"Remember when we brought Paul Henry back to Breakfast? I'd already hired Paul twice before. He always leaves. He gets bored, he has a lot of money so he always leaves," he said, adding that Henry is "a good guy to work with".
"He came on and he did great on ratings in the morning, he really put it on the map."
Harris said that, while everyone was celebrating the ratings Henry was bringing in the morning, he could tell the overall results were "not great".
"The overall rating was sliding.
"We weren't even rating overall despite the fact that he was killing it with Breakfast.
"I said at the time this wasn't great. He's gonna leave and when he leaves we're gonna be in trouble," Harris said.
He says he was seen as "raining on the parade" but believes he was just being "realistic".
"They didn't listen to me and they should have. I really know this business."
Harris blames the results on "a bunch of people from television who knew nothing about radio" making bad decisions.
"They didn't want to listen. So that's why it's frustrating for me."
The radio show host went on to say that, despite media reports, "it's not about left and right" and the real issue isn't political.
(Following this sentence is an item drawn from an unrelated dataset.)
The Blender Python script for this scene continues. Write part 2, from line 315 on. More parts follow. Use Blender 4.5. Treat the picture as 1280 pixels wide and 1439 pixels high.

"Talk radio is about ordinary working class people that are probably more conservative than what television people think they are."
According to Harris, the older, 50+, radio audience does not want to hear about issues such as the problems faced by the transgender community. "It's not hate, they're just not interested," he says.
"We're not talking to the people that actually listen to talk radio. Radio is about relatability. That's where we failed."